Commercial Real Estate: Solving The Down Payments Dilemma
If the down payment requirements on a proposed commercial property transaction are preventing you from concluding the sale, or if, as an investor, you are unable to find sufficient equity, there are options to consider.
SBA Loans Require A Smaller Down Payment
The Small Business Administration is a body set up to assist small businesses in acquiring commercial properties, but only in situations where the small, for-profit business will occupy at least 51% of the building for their own operation. The interest rate charged on SBA loans is usually the lowest available to buyers but is not available to investors or speculators wanting to rent the building or resell it for a profit.
The SBA loan typically requires only a 10% down payment and can be used only to purchase, refinance, or develop commercial real estate.
Conventional Banks Have Strict Requirements
While traditional banks offer excellent rates, particularly to their most valued clients, they are strict regarding their requirements. Borrowers have to provide an unblemished credit history, proof of income and expenses, and a valuation of the property. Commercial real estate loans are usually made not to individuals but to business entities.
To grant these loans, the banks require that the annual income generated from rentals and other sources is between 8% and 10% of the loan. The repayment period on commercial is typically between 5 and 20 years. The repayments may be for a period of, say, ten years, but that repayment amount is based on the loan being amortized over 20 years. The balance due at the end of the ten years is then payable in one balloon payment.
Coupled with this, the LTV the bank requires is between 65% and 80%, so while their rates are attractive, traditional banks require a hefty down payment of up to 35%. The dilemma lies in balancing these pros and cons.
Private Lenders – An Expensive Solution To The Down Payment Dilemma?
Non-bank lenders comprise individual lenders or institutions that provide hard cash loans for owner-user and speculative investors in commercial property.
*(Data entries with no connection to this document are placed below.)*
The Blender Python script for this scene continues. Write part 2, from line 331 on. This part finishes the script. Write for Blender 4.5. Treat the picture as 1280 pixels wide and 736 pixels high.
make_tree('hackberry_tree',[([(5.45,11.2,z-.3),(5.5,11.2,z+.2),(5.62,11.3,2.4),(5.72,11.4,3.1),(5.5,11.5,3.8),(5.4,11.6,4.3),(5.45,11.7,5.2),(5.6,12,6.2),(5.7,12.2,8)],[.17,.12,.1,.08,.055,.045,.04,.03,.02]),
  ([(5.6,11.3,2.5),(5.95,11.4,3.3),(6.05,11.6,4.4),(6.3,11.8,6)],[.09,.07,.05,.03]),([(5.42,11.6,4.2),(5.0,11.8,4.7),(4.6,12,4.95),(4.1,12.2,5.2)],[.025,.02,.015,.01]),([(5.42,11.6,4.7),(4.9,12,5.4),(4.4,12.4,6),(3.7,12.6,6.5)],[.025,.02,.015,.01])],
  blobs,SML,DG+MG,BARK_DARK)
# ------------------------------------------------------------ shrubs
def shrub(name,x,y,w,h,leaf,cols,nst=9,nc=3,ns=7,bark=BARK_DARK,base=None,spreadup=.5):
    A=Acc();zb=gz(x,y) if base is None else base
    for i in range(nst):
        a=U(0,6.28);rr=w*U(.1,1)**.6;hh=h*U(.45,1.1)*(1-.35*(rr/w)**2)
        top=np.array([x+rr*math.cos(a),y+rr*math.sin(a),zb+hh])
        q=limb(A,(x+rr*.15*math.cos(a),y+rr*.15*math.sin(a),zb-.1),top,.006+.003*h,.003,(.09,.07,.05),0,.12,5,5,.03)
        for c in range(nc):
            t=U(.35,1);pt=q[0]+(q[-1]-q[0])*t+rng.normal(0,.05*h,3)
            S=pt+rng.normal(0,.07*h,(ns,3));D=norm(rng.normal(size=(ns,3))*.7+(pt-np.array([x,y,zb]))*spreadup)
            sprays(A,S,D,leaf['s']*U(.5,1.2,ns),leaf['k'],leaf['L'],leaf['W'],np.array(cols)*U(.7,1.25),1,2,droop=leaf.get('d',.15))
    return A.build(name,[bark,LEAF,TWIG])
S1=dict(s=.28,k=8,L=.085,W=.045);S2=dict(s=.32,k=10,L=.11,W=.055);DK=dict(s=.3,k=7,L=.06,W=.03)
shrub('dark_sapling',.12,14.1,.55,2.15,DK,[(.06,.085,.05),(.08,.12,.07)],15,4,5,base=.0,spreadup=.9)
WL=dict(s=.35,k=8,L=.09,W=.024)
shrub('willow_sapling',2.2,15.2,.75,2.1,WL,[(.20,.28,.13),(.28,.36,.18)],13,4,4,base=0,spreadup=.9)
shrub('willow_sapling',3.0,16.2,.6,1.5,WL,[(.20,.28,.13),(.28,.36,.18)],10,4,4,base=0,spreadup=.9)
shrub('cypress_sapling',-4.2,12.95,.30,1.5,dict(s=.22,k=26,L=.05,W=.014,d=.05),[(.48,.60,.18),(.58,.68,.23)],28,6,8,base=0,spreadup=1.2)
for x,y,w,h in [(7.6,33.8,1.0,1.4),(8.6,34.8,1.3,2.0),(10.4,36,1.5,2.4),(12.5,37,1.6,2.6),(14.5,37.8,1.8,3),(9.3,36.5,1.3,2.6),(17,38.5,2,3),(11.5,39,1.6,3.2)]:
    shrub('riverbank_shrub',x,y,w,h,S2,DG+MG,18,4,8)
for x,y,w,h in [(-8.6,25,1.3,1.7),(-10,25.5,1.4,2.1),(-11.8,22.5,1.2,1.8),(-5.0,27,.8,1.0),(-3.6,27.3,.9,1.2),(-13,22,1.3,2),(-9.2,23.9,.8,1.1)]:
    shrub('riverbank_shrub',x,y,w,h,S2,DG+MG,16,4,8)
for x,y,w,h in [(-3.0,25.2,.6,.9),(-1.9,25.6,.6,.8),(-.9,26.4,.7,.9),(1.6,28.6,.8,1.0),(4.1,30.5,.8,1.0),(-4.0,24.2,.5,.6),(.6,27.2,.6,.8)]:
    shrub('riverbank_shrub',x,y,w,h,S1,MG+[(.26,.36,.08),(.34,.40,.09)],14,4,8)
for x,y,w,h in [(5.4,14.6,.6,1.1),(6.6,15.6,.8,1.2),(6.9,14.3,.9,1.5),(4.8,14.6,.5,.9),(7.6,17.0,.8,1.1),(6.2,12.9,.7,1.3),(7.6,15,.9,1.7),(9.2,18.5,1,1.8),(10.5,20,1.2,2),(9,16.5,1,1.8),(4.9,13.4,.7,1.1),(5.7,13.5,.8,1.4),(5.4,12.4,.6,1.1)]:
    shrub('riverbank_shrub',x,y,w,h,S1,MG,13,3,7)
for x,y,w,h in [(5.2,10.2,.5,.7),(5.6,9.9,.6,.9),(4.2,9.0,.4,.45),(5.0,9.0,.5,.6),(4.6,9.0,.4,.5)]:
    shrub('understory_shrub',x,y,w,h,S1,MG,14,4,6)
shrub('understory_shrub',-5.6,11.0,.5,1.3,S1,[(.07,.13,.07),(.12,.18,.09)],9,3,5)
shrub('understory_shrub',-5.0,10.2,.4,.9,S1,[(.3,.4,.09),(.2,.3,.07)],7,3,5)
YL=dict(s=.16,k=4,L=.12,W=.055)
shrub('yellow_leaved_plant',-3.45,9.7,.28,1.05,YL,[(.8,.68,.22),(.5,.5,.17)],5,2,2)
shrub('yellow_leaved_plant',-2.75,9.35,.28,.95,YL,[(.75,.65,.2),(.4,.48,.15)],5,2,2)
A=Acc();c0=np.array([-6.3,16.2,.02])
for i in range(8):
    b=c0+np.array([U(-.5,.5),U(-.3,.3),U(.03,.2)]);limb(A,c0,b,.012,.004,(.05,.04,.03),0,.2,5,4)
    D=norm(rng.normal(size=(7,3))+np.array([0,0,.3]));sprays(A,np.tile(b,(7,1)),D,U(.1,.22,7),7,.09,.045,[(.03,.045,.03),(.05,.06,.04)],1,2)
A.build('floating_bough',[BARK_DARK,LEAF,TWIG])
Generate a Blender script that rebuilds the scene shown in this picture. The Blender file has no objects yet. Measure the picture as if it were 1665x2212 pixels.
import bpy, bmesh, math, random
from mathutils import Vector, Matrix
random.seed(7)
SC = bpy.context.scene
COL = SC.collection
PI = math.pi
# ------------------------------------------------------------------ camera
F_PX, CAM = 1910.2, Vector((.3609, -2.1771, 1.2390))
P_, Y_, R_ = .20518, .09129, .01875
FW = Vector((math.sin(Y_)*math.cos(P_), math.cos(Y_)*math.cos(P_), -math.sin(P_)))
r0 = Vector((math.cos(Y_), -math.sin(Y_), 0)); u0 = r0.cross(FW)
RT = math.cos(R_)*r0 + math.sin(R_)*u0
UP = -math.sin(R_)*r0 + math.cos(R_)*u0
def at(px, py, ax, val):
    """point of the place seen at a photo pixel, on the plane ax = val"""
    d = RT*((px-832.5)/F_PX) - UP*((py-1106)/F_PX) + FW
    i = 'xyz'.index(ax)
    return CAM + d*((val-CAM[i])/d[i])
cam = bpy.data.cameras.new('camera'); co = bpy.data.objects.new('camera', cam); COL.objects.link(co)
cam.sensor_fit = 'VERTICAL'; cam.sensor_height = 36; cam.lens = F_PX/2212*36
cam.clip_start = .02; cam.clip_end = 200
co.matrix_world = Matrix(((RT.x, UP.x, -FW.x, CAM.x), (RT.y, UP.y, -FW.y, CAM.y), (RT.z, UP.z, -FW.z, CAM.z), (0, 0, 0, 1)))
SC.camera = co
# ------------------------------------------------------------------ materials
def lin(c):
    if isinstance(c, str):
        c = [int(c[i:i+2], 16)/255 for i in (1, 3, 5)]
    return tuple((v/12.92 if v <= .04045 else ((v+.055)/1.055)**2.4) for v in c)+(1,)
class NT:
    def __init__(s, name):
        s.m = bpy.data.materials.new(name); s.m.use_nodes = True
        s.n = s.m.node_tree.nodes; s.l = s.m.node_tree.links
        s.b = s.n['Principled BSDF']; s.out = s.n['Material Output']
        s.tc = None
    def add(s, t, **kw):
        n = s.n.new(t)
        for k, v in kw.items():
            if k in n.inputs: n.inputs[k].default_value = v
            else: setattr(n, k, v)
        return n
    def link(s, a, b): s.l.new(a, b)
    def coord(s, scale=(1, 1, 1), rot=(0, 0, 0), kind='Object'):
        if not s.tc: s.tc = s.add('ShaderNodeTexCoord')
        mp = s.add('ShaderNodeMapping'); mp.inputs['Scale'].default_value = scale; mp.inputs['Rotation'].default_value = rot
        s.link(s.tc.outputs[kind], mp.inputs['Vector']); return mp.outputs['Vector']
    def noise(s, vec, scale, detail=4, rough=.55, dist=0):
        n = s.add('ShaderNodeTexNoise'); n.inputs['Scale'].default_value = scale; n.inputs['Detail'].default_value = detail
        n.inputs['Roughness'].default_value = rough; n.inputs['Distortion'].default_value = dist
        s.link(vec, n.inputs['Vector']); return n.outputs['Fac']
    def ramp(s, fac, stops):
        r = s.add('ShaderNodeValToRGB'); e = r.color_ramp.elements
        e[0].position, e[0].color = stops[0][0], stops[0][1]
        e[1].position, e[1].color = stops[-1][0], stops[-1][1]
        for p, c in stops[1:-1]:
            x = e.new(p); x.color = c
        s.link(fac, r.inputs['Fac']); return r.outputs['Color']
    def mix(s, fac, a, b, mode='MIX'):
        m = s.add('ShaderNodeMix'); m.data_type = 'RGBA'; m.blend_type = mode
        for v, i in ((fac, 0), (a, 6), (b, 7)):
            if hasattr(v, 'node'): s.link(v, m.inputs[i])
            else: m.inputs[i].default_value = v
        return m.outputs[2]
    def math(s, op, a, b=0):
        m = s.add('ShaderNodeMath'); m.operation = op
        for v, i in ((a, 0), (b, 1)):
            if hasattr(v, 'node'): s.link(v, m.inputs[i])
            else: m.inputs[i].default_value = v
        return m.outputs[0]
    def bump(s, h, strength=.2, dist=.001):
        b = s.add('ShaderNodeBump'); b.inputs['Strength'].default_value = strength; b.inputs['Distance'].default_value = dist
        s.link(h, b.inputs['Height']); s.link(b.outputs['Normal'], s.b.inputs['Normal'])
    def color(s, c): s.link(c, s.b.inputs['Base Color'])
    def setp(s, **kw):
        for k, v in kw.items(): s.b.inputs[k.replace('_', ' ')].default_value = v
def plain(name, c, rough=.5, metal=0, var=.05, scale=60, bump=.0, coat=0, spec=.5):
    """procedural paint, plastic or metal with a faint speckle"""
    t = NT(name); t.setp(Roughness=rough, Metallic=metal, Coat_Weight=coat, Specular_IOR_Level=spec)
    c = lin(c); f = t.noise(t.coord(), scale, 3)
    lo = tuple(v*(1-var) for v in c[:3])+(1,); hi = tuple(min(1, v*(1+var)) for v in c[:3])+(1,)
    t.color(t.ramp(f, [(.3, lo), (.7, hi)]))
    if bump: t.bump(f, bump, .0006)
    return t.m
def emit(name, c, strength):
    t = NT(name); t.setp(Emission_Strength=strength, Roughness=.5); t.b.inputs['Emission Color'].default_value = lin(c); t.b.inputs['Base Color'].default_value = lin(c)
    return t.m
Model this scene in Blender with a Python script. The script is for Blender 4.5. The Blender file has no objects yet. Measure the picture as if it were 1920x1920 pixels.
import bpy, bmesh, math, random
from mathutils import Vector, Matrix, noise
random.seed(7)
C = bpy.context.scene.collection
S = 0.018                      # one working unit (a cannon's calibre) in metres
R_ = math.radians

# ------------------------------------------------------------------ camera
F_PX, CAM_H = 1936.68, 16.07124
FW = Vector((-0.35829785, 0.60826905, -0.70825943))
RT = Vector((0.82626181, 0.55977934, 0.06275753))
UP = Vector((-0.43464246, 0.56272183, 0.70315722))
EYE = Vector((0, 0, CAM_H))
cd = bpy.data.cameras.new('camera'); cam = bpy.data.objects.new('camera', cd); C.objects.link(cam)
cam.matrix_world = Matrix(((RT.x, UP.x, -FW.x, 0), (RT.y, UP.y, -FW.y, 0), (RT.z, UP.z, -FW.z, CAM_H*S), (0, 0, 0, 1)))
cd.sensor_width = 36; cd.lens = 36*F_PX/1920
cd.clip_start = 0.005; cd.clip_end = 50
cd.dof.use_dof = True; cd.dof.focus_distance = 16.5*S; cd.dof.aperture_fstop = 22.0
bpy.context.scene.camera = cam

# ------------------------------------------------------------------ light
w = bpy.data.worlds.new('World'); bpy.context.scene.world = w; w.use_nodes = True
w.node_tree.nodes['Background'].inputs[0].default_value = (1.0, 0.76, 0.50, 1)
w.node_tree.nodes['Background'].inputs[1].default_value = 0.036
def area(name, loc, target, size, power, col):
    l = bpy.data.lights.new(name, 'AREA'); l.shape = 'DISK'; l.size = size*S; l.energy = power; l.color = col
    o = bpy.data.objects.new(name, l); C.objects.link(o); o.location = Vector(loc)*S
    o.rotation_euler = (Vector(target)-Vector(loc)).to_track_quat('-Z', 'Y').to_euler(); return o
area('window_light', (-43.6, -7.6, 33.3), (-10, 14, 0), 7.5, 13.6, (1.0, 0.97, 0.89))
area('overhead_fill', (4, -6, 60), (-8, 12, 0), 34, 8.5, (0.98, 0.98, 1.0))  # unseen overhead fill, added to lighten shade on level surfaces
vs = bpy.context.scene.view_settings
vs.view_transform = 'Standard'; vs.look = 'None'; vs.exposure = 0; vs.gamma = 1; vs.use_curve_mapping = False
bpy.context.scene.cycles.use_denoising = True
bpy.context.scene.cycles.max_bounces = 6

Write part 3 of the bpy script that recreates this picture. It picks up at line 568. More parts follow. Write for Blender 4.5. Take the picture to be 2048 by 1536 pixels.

Their requirements are usually less restrictive, with down payments often as low as 15%, with repayment terms more generous than the banks, at least in terms of the loan period, which can be up to 20 years.
While these terms are all negotiable, and decisions are made quickly, there is a cost: interest rates are higher based on the borrower’s credit rating, the type of business, and the risk to the lender. Coupled with the lower down payment, this translates to substantially higher monthly repayments, and the borrower needs to be sure that the income from the investment is secure and sufficient to meet the higher figure.
Strength In Numbers
Possibly the most straightforward, least risky way of overcoming the down payment problem when investing in commercial property is to play the numbers game, not by gambling, but by:
- Joining forces with other investors to pool resources, combine income streams, be in a position to offer more than minimum equity, and negotiate the best possible terms with the bank.
- Buying small commercial properties initially and taking advantage of market opportunities to build up a portfolio of successful investments will then provide the necessary equity to qualify for the required finance on the more significant deals when they arise in the future.
Conclusion
The down payment required by lenders in a commercial real estate transaction has several functions but essentially reduces their risk. At the same time, it reflects the financial strength of the purchaser and their ability to afford the repayments and other expenses involved in the deal. Resolving the dilemma of how much the down payment should be is a calculation requiring a great deal of skill and expertise.